> TASK INPUTS:
** BEGIN **

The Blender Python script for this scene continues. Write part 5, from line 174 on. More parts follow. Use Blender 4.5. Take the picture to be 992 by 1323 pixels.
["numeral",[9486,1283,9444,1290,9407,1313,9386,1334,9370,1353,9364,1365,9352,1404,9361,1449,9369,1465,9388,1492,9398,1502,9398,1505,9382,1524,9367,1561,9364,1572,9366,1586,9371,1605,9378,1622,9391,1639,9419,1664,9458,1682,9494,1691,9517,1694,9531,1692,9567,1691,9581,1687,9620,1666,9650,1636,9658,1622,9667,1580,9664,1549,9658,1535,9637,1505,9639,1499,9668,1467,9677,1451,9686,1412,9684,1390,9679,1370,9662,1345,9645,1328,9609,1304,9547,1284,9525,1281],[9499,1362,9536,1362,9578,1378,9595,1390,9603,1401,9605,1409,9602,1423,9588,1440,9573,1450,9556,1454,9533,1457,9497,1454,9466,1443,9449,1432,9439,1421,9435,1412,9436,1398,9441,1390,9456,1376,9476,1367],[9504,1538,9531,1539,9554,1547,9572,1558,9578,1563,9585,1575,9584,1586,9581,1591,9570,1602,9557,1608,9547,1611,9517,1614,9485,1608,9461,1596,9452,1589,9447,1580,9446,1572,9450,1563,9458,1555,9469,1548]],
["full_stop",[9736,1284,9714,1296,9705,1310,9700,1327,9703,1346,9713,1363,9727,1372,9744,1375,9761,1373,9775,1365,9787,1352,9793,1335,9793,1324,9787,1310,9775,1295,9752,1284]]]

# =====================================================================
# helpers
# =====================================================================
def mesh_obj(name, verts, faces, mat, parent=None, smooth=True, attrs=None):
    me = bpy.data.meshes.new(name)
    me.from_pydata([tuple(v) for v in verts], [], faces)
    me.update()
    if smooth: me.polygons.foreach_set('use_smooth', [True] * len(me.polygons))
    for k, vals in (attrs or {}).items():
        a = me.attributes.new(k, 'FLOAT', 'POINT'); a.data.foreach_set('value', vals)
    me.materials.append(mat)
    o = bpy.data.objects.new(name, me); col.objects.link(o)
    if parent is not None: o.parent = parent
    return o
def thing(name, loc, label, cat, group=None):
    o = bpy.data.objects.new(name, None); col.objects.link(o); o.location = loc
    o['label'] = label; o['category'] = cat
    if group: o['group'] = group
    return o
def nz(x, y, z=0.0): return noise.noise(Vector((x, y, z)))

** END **
** BEGIN **

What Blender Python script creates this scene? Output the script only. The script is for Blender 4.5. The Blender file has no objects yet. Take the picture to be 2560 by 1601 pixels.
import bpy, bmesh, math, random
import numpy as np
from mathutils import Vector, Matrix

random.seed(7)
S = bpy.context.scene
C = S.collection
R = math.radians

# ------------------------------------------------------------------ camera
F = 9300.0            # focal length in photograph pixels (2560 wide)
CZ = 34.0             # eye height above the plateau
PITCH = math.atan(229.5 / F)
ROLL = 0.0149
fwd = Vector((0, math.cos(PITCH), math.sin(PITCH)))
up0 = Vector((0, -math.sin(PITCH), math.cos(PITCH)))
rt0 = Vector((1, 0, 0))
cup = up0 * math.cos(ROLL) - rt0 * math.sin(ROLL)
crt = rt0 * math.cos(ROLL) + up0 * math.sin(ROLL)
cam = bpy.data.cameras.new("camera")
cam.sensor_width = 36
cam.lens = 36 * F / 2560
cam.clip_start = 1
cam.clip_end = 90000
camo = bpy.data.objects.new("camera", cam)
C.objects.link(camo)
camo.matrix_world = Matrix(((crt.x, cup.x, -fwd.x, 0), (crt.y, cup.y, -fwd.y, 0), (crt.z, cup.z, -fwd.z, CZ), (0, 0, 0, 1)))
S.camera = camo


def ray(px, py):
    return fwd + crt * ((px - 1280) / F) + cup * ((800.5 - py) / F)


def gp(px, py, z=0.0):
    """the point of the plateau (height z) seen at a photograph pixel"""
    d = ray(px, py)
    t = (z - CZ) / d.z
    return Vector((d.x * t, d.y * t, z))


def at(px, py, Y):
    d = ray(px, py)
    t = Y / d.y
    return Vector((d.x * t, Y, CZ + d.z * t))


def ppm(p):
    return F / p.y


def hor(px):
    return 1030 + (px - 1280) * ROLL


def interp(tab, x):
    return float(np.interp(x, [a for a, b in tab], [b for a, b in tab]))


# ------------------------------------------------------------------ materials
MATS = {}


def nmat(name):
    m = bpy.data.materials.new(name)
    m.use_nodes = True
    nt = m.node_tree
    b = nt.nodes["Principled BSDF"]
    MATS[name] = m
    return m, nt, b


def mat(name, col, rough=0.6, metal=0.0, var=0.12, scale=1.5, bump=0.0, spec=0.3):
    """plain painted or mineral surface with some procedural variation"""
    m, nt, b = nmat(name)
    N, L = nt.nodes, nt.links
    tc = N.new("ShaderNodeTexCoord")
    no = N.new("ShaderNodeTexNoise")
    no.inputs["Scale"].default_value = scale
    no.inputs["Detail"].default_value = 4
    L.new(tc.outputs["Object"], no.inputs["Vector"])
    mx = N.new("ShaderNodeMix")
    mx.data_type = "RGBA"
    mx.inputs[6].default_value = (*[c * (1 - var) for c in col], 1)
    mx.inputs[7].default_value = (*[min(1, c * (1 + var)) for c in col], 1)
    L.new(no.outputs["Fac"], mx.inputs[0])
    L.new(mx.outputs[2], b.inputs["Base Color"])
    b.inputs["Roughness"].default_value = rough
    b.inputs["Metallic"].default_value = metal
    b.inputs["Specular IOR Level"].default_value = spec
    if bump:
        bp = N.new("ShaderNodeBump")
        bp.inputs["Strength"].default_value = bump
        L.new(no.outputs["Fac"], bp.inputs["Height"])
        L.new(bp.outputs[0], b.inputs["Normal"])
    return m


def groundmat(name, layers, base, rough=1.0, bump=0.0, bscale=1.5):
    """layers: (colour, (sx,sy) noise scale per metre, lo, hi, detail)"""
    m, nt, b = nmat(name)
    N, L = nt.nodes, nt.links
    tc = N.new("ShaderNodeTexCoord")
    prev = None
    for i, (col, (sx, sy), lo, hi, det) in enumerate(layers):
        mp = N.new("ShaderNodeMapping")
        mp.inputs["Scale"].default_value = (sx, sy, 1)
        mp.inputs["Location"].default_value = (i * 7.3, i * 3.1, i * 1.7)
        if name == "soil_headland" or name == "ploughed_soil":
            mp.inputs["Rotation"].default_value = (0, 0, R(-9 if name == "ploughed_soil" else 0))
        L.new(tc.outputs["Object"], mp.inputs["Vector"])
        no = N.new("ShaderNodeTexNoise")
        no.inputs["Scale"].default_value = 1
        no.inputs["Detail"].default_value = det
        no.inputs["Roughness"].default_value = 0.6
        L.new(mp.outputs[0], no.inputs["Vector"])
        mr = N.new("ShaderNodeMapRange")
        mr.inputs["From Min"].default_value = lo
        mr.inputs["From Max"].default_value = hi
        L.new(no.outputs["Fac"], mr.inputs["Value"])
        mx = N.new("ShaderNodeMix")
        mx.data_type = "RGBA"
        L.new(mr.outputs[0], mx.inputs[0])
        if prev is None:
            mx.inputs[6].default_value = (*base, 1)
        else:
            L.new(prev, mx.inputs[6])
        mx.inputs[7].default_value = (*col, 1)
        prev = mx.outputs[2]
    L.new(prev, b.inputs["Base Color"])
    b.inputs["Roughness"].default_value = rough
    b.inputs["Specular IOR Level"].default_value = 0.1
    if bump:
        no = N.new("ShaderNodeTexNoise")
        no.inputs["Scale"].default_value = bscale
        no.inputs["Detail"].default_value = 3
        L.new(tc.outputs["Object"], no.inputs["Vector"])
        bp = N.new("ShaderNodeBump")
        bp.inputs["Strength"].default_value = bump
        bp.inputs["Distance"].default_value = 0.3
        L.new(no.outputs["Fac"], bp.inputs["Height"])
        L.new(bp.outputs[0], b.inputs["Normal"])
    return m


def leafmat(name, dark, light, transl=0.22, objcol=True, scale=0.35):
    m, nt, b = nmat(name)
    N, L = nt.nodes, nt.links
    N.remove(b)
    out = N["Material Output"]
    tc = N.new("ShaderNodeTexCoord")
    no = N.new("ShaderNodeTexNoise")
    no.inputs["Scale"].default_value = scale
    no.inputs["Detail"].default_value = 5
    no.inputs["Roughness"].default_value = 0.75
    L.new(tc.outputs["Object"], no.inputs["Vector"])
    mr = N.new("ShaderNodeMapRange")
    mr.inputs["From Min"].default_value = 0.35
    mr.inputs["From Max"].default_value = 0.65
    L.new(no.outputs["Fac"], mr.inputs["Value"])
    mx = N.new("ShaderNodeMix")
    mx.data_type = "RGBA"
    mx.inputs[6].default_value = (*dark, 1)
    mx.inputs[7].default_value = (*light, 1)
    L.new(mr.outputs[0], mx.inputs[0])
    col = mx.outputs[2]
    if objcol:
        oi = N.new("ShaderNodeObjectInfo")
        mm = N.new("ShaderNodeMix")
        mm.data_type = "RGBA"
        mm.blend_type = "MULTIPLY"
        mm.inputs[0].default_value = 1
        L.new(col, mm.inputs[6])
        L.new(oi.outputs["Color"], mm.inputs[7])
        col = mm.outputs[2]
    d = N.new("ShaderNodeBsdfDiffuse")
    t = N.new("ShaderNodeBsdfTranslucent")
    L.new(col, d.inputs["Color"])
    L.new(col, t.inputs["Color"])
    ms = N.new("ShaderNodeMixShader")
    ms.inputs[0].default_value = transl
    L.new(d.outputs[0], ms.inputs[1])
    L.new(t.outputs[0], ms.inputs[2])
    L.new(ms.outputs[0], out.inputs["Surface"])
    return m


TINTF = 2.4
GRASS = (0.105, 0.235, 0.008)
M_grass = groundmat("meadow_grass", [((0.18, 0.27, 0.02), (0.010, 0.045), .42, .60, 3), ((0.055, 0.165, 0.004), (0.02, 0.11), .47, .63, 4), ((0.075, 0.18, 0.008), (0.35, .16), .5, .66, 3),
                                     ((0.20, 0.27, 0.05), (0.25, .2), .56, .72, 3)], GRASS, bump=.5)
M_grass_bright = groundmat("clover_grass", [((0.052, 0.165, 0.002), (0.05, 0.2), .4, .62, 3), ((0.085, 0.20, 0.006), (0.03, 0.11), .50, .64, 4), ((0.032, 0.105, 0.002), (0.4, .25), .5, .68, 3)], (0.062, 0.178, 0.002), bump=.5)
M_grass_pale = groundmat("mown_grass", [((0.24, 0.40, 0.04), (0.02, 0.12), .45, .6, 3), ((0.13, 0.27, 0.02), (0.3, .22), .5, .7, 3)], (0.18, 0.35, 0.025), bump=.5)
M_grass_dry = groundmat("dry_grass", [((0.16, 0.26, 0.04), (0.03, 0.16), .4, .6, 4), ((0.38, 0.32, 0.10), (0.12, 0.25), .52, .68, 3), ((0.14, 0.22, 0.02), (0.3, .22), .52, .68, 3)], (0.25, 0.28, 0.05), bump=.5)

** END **

> STATED TASK: Give back, exactly as written, each line from the one that contains "What Blender Python" through the one that contains "R = math.radians".

> THE RESULT:
What Blender Python script creates this scene? Output the script only. The script is for Blender 4.5. The Blender file has no objects yet. Take the picture to be 2560 by 1601 pixels.
import bpy, bmesh, math, random
import numpy as np
from mathutils import Vector, Matrix

random.seed(7)
S = bpy.context.scene
C = S.collection
R = math.radians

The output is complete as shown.